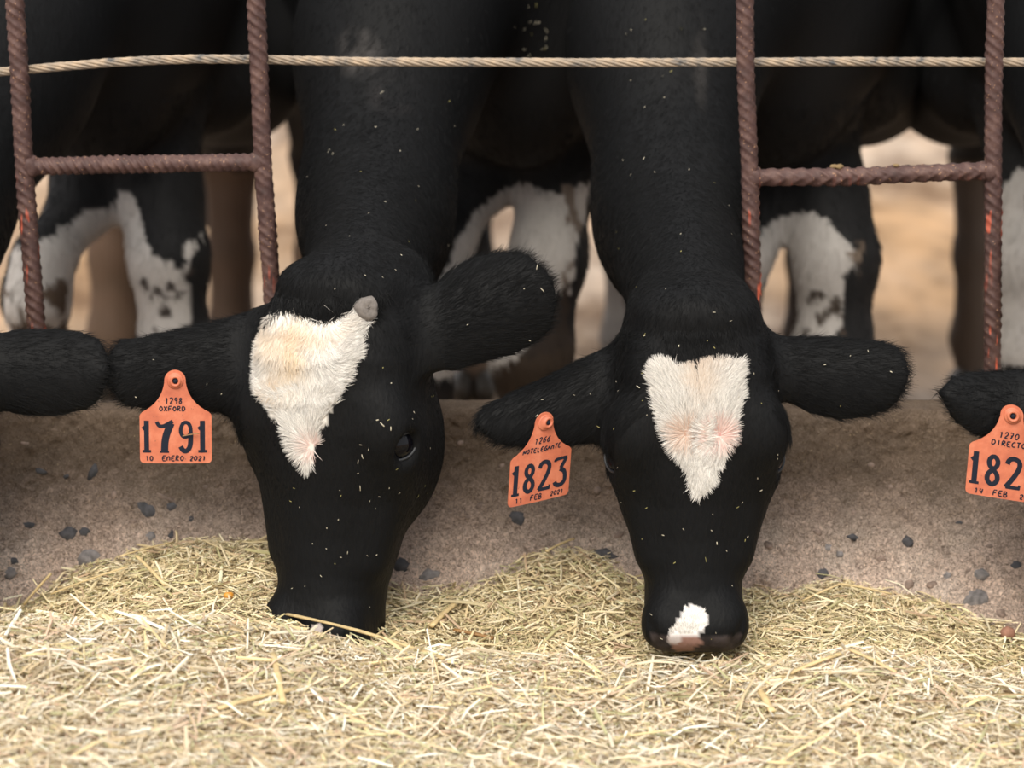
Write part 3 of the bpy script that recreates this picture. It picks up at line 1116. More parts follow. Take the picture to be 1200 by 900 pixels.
def cow(spec):
    """build a whole cow: body mesh, eyes, lids, tuft, fur; returns dict"""
    fr = spec['frame']
    hi = spec['res']
    hc = fr.w(0, 0.17, -0.1)
    bx = spec['front_x']; rx = spec['rear_x']
    x0 = min(hc[0] - 0.32, bx - 0.42, rx - 0.36); x1 = max(hc[0] + 0.34, bx + 0.42, rx + 0.36)
    xs = axis_grid([(x0, x1, hi)])
    ys = axis_grid([(-0.33, 0.06, hi), (0.06, 0.35, hi * 1.6), (0.35, 1.1, 0.012), (1.1, 2.62, 0.022)])
    zs = axis_grid([(-0.01, 0.15, 0.010), (0.15, 0.72, hi), (0.72, 1.40, 0.013)])
    fd = Field(xs, ys, zs)
    fx = lambda Y: bx + (rx - bx) * np.clip((Y - 0.9) / 1.2, -0.3, 1.1)
    # trunk
    fd.ell((fx(1.45), 1.45, 0.965), (0.235, 0.72, 0.345), 0.08)
    fd.ell((fx(0.95), 0.95, 0.97), (0.195, 0.36, 0.345), 0.08)
    fd.ell((fx(0.72), 0.74, 0.86), (0.125, 0.16, 0.215), 0.08)
    fd.ell((fx(2.05), 2.05, 1.03), (0.22, 0.36, 0.28), 0.08)
    for sx in (-1, 1):
        fd.cone((fx(1.05) + sx * 0.13, 1.08, 0.745), (fx(1.2) + sx * 0.15, 1.25, 0.735), 0.10, 0.115, 0.06)
        fd.cone((fx(1.2) + sx * 0.15, 1.25, 0.735), (fx(1.85) + sx * 0.13, 1.85, 0.76), 0.115, 0.13, 0.06)
    fd.cone((fx(0.85), 0.85, 1.22), (fx(2.1), 2.15, 1.24), 0.07, 0.08, 0.08)
    # neck
    fd_n = spec['neck']
    for (a, ra), (b, rb) in zip(fd_n[:-1], fd_n[1:]):
        fd.cone(a, b, ra, rb, 0.05, sc=(0.88, 1.0, 1.12))
    head_field(fd, fr)
    for e in spec['ears']:
        ear_field(fd, **e)
    # fore legs
    for lg in spec['fore']:
        fd.chain(lg, 0.035)
    for lg in spec['hind']:
        fd.chain(lg, 0.035, )
    # tail
    tx = fx(2.3)
    fd.chain([((tx, 2.36, 1.20), 0.03), ((tx, 2.47, 1.10), 0.026), ((tx + 0.01, 2.50, 0.85), 0.018), ((tx + 0.02, 2.49, 0.6), 0.016), ((tx + 0.02, 2.48, 0.42), 0.035), ((tx + 0.02, 2.47, 0.3), 0.02)], 0.03)
    for c, r in spec.get('pits', []):
        fd.ell(c, r, 0.01, cut=True)
    V, F = fd.nets()
    VN = vnormals(V, F)
    spec['V'], spec['F'], spec['VN'] = V, F, VN
    col = coat_colour(spec, V, VN, surf=True)
    root = empty(spec['name'], (bx, 0.9, 0.0))
    tag(root, spec['label'], 'cow', spec.get('group'))
    body = mesh_obj('body', V, F, M_HIDE, root, attrs={'coat': col})
    spec['root'], spec['body'] = root, body
    # hooves
    for lg in spec['fore'] + spec['hind']:
        c = np.array(lg[-1][0]); 
        for sd in (-1, 1):
            lump('hoof', (c[0] + sd * 0.022, c[1] - 0.018, 0.035), 0.034, 5, M_HOOF, root, (0.72, 1.35, 1.0), 8, 0.06)
    # eyes
    for sd in (-1, 1):
        if sd in spec.get('eyes', (-1, 1)):
            c = fr.w(*fr.eyes[sd])
            rr = 0.0185 * fr.s
            eye = lump('eye', c, rr, 1, M_EYE, root, (1, 1, 1), 12, 0.0)
            out = nrm(fr.r * sd * 0.86 + fr.n * 0.5 + fr.a * 0.05)
            t1 = nrm(fr.a - out * (fr.a @ out)); t2 = np.cross(out, t1)
            # almond lids as a closed tube
            nseg, m = 40, 8
            VV = []
            for q in range(nseg):
                ph = 2 * math.pi * q / nseg
                # long axis runs from inner corner (down-front) to outer
                ax0 = fr.a * 0.45 - fr.r * sd * 0.75 + fr.n * 0.45
                ax1 = nrm(ax0 - out * (ax0 @ out))
                ax2 = np.cross(out, ax1)
                el = np.cos(ph) * 0.0185; sh = np.sin(ph) * 0.0120 * (1 - 0.25 * abs(math.cos(ph)) ** 3)
                rad = math.sqrt(max(1e-6, 0.0195 ** 2 - el * el * 0.8 - sh * sh))
                cc = c + (ax1 * el + ax2 * sh + out * rad) * fr.s
                tn = nrm(-ax1 * math.sin(ph) + ax2 * math.cos(ph))
                o2 = np.cross(tn, out)
                for j in range(m):
                    b_ = 2 * math.pi * j / m
                    VV.append(cc + (out * math.cos(b_) + o2 * math.sin(b_)) * 0.0015 * fr.s)
            FF = [[q * m + j, q * m + (j + 1) % m, ((q + 1) % nseg) * m + (j + 1) % m, ((q + 1) % nseg) * m + j] for q in range(nseg) for j in range(m)]
            lid = mesh_obj('eyelid', VV, FF, M_LID, root)
            ic = c + (ax1 * 0.0185 + out * 0.0085) * fr.s
            lump('tear_duct', ic, 0.0042 * fr.s, 2, M_PINK, root, (1, 1, 1), 6, 0.1)
    return spec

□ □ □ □

• **To be done**:
Write the listing out a second time exactly, dropping all images.

• **Task answer**:
Write part 3 of the bpy script that recreates this picture. It picks up at line 1116. More parts follow. Take the picture to be 1200 by 900 pixels.
def cow(spec):
    """build a whole cow: body mesh, eyes, lids, tuft, fur; returns dict"""
    fr = spec['frame']
    hi = spec['res']
    hc = fr.w(0, 0.17, -0.1)
    bx = spec['front_x']; rx = spec['rear_x']
    x0 = min(hc[0] - 0.32, bx - 0.42, rx - 0.36); x1 = max(hc[0] + 0.34, bx + 0.42, rx + 0.36)
    xs = axis_grid([(x0, x1, hi)])
    ys = axis_grid([(-0.33, 0.06, hi), (0.06, 0.35, hi * 1.6), (0.35, 1.1, 0.012), (1.1, 2.62, 0.022)])
    zs = axis_grid([(-0.01, 0.15, 0.010), (0.15, 0.72, hi), (0.72, 1.40, 0.013)])
    fd = Field(xs, ys, zs)
    fx = lambda Y: bx + (rx - bx) * np.clip((Y - 0.9) / 1.2, -0.3, 1.1)
    # trunk
    fd.ell((fx(1.45), 1.45, 0.965), (0.235, 0.72, 0.345), 0.08)
    fd.ell((fx(0.95), 0.95, 0.97), (0.195, 0.36, 0.345), 0.08)
    fd.ell((fx(0.72), 0.74, 0.86), (0.125, 0.16, 0.215), 0.08)
    fd.ell((fx(2.05), 2.05, 1.03), (0.22, 0.36, 0.28), 0.08)
    for sx in (-1, 1):
        fd.cone((fx(1.05) + sx * 0.13, 1.08, 0.745), (fx(1.2) + sx * 0.15, 1.25, 0.735), 0.10, 0.115, 0.06)
        fd.cone((fx(1.2) + sx * 0.15, 1.25, 0.735), (fx(1.85) + sx * 0.13, 1.85, 0.76), 0.115, 0.13, 0.06)
    fd.cone((fx(0.85), 0.85, 1.22), (fx(2.1), 2.15, 1.24), 0.07, 0.08, 0.08)
    # neck
    fd_n = spec['neck']
    for (a, ra), (b, rb) in zip(fd_n[:-1], fd_n[1:]):
        fd.cone(a, b, ra, rb, 0.05, sc=(0.88, 1.0, 1.12))
    head_field(fd, fr)
    for e in spec['ears']:
        ear_field(fd, **e)
    # fore legs
    for lg in spec['fore']:
        fd.chain(lg, 0.035)
    for lg in spec['hind']:
        fd.chain(lg, 0.035, )
    # tail
    tx = fx(2.3)
    fd.chain([((tx, 2.36, 1.20), 0.03), ((tx, 2.47, 1.10), 0.026), ((tx + 0.01, 2.50, 0.85), 0.018), ((tx + 0.02, 2.49, 0.6), 0.016), ((tx + 0.02, 2.48, 0.42), 0.035), ((tx + 0.02, 2.47, 0.3), 0.02)], 0.03)
    for c, r in spec.get('pits', []):
        fd.ell(c, r, 0.01, cut=True)
    V, F = fd.nets()
    VN = vnormals(V, F)
    spec['V'], spec['F'], spec['VN'] = V, F, VN
    col = coat_colour(spec, V, VN, surf=True)
    root = empty(spec['name'], (bx, 0.9, 0.0))
    tag(root, spec['label'], 'cow', spec.get('group'))
    body = mesh_obj('body', V, F, M_HIDE, root, attrs={'coat': col})
    spec['root'], spec['body'] = root, body
    # hooves
    for lg in spec['fore'] + spec['hind']:
        c = np.array(lg[-1][0]); 
        for sd in (-1, 1):
            lump('hoof', (c[0] + sd * 0.022, c[1] - 0.018, 0.035), 0.034, 5, M_HOOF, root, (0.72, 1.35, 1.0), 8, 0.06)
    # eyes
    for sd in (-1, 1):
        if sd in spec.get('eyes', (-1, 1)):
            c = fr.w(*fr.eyes[sd])
            rr = 0.0185 * fr.s
            eye = lump('eye', c, rr, 1, M_EYE, root, (1, 1, 1), 12, 0.0)
            out = nrm(fr.r * sd * 0.86 + fr.n * 0.5 + fr.a * 0.05)
            t1 = nrm(fr.a - out * (fr.a @ out)); t2 = np.cross(out, t1)
            # almond lids as a closed tube
            nseg, m = 40, 8
            VV = []
            for q in range(nseg):
                ph = 2 * math.pi * q / nseg
                # long axis runs from inner corner (down-front) to outer
                ax0 = fr.a * 0.45 - fr.r * sd * 0.75 + fr.n * 0.45
                ax1 = nrm(ax0 - out * (ax0 @ out))
                ax2 = np.cross(out, ax1)
                el = np.cos(ph) * 0.0185; sh = np.sin(ph) * 0.0120 * (1 - 0.25 * abs(math.cos(ph)) ** 3)
                rad = math.sqrt(max(1e-6, 0.0195 ** 2 - el * el * 0.8 - sh * sh))
                cc = c + (ax1 * el + ax2 * sh + out * rad) * fr.s
                tn = nrm(-ax1 * math.sin(ph) + ax2 * math.cos(ph))
                o2 = np.cross(tn, out)
                for j in range(m):
                    b_ = 2 * math.pi * j / m
                    VV.append(cc + (out * math.cos(b_) + o2 * math.sin(b_)) * 0.0015 * fr.s)
            FF = [[q * m + j, q * m + (j + 1) % m, ((q + 1) % nseg) * m + (j + 1) % m, ((q + 1) % nseg) * m + j] for q in range(nseg) for j in range(m)]
            lid = mesh_obj('eyelid', VV, FF, M_LID, root)
            ic = c + (ax1 * 0.0185 + out * 0.0085) * fr.s
            lump('tear_duct', ic, 0.0042 * fr.s, 2, M_PINK, root, (1, 1, 1), 6, 0.1)
    return spec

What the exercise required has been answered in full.